Her writing can be found in Dance Research Journal and Women & Performance: A Journal of Feminist Theory. She was last the dramaturg for Branden Jacobs-Jenkins’ Appropriate for Trinity Repertory Company and Olneyville Operetta for the Manton Avenue Project, both in Providence, RI.
Additionally, Doria holds MA degrees in History and Theatre Arts & Performance Studies from Brown; she also holds a BA in History and a minor in Drama from Stanford University. Doria is from San Francisco.
DORIA’S REFLECTIONS:
The Grapes of Wrath presents audiences with one of the most enduring narratives of American migration. The play, based on the 1939 novel by John Steinbeck, follows the Joad family from their home in Oklahoma across the country to California against the backdrop of the Dust Bowl.
Once in California, the Joads come to realize that the situation in the West is too dire. In California, the family confronts a surplus of migrant laborers, corporate farming consolidation (meaning less work and lower wages), and harassment from local and state authorities.
While the story of the Joads is often generalized and romanticized to stand in for migration stories of many types, the migration of Dust Bowl refugees to migrant camps in California is particular in nature and its proliferation.
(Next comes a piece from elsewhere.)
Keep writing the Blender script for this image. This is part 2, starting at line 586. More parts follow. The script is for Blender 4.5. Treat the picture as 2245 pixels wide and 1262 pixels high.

The Steinbeck novel captured the nation’s attention and prompted legislation and federal attention to help migrants largely because the Dust Bowl refugees were white and “true Americans.” The Grapes of Wrath details a story of poverty, but with aspirations of property ownership that cling closely to Jeffersonian ideals of an agrarian society of small farms run by (white) landowners.
What the play offers in 2019 is an opportunity to reflect upon the narratives of white poverty which, while tragic and frustrating, are often used to justify the mistreatment of others, reinforce racial hierarchies, and pursue an “American dream” that no longer is possible in light of changes in the economy and technologies that shape our world.